Tuesday, June 24, 2008

Curry paste

Here is one of those things that even the most adventurous cooks rarely do from scratch. This is a shame. I doubt the home cooks on the other side of the planet fret over the details of these creations and you shouldn't either. Like curry powders and mole', the list of ingredients and the descriptions of the processes used to make them often make the recipes in books sound daunting. Read these recipes but ignore them. The only hard part for many should be sourcing the right ingredients.

The crucial ingredients (in my opinion): Galangal, lemon grass and lime leaves

Living in Cleveland, we are fortunate to have many stores selling obscure ingredients from around the world but last week was the first time that I ever found fresh galangal root here. My first curry pastes were successfully made with frozen galangal, frozen lime leaves and frozen lemon grass. Now I can finally make one with all of the appropriate fresh ingredients. The trick to deciding how to mix these or any ingredients in the right proportions is simply tasting them. I often tell my customers that while something may not necessarily have a pleasant flavor on its own, the only way to get an a good idea of how much to use is to taste it. My first bite of fresh galangal was memorable to say the least. It is the only ingredient that absolutely shouldn't be left out. After that you can use whatever you like and can find. Besides my big three I used Thai basil, cilantro (often the roots and stems are used so don't throw them away), lime (juice and zest), garlic, ginger, shallots, green chiles (they are a staple of green curry pastes these days but if you don't like it hot, remember that they were making these mixtures long before chiles were ever introduced to that part of the world), turmeric root (not traditional but I had it so why not), and the dry spices, coriander, cumin and white peppercorns, all toasted and ground. The last ingredient that is in most recipes is shrimp paste. You can find it in any Asian store. It is funky and potent but it adds the umami to bring the whole thing together.

You could use a food processor or a blender but both would require the addition of liquid and it's better to keep it on the dry side. They also chop more the smash so I don't believe that you get the same extraction of flavor. Nothing is like the good old mortar and pestle. A little salt will help break everything down. Add your ingredients and beat the shit out of them.

The best way to taste your creation is a simple rice dish. Just heat a little oil, fry some of the paste and add some cooked rice with a little liquid and mix.
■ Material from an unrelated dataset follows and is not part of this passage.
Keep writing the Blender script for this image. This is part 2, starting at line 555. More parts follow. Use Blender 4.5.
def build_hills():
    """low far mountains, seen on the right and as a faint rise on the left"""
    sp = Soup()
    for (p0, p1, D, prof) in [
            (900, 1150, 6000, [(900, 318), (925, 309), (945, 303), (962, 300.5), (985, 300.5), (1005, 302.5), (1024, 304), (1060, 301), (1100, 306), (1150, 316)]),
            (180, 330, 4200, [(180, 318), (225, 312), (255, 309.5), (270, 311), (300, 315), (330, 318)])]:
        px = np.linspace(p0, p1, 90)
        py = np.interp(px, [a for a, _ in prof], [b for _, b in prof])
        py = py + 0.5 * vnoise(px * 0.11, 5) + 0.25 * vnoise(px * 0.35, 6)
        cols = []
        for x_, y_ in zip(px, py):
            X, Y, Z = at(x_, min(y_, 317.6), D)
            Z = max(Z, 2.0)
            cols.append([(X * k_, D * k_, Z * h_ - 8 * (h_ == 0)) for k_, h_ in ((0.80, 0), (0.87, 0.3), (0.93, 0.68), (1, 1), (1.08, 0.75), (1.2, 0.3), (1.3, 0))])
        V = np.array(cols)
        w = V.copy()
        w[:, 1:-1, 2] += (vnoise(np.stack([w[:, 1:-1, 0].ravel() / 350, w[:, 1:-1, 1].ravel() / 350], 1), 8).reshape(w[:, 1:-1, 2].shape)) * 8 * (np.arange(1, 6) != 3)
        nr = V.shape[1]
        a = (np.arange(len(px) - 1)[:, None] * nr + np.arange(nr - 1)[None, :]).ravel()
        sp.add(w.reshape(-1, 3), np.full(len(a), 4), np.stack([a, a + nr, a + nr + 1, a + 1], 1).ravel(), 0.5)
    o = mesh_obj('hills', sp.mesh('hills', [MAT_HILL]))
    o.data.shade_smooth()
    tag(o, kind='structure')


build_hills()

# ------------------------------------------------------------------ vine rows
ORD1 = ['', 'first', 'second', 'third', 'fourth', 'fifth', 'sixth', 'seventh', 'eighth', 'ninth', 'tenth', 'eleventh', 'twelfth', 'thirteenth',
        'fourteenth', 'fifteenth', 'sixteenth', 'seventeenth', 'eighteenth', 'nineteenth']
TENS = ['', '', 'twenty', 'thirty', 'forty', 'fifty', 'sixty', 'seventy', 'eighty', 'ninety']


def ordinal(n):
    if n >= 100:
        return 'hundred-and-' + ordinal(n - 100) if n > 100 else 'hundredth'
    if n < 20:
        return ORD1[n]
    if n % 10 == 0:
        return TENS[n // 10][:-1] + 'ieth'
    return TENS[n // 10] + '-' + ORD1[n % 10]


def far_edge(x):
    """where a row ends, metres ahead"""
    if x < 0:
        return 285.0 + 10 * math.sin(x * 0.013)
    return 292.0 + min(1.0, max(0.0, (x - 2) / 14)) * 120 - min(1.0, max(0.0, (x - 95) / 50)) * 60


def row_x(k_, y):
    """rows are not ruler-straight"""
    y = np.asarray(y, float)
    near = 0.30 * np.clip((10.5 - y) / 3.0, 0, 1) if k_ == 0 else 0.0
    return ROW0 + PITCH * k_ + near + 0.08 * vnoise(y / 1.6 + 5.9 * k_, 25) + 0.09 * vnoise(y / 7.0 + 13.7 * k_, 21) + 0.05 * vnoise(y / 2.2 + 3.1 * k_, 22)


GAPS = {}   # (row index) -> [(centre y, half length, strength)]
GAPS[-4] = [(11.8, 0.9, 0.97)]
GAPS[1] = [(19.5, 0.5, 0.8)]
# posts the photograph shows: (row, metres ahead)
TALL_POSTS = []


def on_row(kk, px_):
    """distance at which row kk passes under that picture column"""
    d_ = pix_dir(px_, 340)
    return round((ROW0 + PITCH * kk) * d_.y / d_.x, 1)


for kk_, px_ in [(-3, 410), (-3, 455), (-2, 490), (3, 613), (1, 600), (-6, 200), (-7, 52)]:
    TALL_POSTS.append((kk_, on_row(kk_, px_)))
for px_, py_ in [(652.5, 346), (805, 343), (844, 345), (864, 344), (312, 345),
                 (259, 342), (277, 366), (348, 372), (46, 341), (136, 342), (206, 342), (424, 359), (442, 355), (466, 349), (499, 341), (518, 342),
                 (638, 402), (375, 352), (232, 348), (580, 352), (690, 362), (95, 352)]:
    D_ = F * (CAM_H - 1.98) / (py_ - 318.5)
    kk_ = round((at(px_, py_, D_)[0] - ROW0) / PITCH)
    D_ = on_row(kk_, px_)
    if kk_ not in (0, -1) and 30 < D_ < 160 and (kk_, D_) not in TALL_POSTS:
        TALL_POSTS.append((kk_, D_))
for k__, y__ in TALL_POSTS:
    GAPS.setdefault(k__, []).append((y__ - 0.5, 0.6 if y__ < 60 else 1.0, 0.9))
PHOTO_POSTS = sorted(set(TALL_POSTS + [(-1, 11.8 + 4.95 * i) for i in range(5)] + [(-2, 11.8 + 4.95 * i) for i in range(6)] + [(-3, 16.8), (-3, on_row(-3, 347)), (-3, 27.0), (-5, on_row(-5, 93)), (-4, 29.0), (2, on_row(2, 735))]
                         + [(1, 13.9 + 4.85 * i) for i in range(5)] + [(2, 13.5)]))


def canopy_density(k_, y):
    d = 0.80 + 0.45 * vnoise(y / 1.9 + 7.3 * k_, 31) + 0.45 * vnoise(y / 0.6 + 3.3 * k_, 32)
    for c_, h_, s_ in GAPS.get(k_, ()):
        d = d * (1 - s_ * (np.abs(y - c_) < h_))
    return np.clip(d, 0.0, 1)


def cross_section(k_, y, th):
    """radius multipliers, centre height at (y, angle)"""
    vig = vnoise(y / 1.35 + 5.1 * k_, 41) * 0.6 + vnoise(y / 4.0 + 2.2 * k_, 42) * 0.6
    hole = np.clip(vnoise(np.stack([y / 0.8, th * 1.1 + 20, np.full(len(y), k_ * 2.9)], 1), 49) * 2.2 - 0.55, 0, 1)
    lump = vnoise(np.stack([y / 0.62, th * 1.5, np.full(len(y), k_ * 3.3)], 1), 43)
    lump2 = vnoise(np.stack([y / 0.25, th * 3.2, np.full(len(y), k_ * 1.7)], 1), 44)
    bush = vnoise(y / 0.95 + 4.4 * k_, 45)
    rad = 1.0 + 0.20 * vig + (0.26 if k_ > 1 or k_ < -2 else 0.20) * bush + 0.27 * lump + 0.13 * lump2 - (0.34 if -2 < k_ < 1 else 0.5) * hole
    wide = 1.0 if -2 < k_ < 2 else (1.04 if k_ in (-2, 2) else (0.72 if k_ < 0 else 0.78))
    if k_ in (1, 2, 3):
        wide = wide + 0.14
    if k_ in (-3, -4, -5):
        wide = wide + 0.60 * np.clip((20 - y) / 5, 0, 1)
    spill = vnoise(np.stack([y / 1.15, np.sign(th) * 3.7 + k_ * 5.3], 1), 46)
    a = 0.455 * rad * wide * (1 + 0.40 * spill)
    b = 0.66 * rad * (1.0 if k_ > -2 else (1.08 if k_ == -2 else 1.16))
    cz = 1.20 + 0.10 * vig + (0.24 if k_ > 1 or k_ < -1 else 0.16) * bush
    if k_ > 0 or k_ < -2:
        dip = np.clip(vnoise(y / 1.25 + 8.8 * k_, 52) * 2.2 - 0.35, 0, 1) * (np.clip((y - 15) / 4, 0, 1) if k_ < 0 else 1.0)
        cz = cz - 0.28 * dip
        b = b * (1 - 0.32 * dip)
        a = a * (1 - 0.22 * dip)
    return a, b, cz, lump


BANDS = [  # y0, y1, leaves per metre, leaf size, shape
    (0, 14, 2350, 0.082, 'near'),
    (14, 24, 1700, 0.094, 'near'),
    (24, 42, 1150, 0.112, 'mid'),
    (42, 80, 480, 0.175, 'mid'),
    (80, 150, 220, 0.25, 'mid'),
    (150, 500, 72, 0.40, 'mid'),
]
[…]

If there is anything wrong (there wont be) you can easily taste it this way and make adjustments if necessary

It will take about an hour of your time and about $5.00 worth of ingredients. It freezes well so you will use it for several meals. And it's fun. Don't let peoples overly anal descriptions of these kinds of recipes deter you. They are actually pretty hard to fuck up. Enjoy.


Edsel L said...


Which store had the fresh galangal? I've found it before, but lately nobody seems to carry it.

Your curry paste looks awesome. Love the mortar and pestle.


Park to shop. I love that place. They also had the fresh turmeric root that I added. Unfortunately, They didn't have any fresh lime leaves. I ended up using frozen ones.
P.S. I have many mortar and pestles but that one is heavy and deep. You can really pound the heck out of stuff in it.